I would conclude this article by arguing that it will be difficult to educate readers if we insist on idealizations about reading, and passively accept the indiscriminate labeling of people with abstract age brackets; if we ignore the existence of different kinds of books and texts; and also if we do not take into consideration some specificities of Literature, among them its profound and critical commitment to the real human existence.



[1] Article in Portuguese published in SOUZA, Renata Junqueira de (org.) Caminhos para a formação do leitor. São Paulo, DCL, 2004. Translated here by Leda Beck.

[2]   Brazilian writer and illustrator. PhD in Literature, University of São Paulo. 

   www.ricardoazevedo.com.br

[3] See ISER, Wolfgang. O Fictício e o Imaginário – Perspectiva de uma Antropologia Literária. Rio de Janeiro: EdUERJ, 1996 (Das Fiktive und das Imaginäre. Perspektiven literarischer  Anthopologie. Frankfurt: Suhrkamp Verlag, 1991).

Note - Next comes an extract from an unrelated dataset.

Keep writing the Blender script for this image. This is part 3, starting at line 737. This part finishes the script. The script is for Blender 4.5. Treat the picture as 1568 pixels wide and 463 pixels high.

[4] See BERGER, Peter L., and LUCKMANN, Thomas. A construção social da realidade. Tratado de Sociologia do Conhecimento. Petrópolis: Editora Vozes, 2002 (The social construction of reality. Doubleday, 1966).

[5] See ONG, W. Oralidade e cultura escrita. Campinas: Papirus Editora, 1998 (Orality & literacy: The technologizing of the world. Routledge, 1988).

[6] NUNES, Lygia Bojunga.  A bolsa amarela. Rio de Janeiro: Agir, 1981.

[7] ZIRALDO. O menino maluquinho. São Paulo: Melhoramentos, 1980.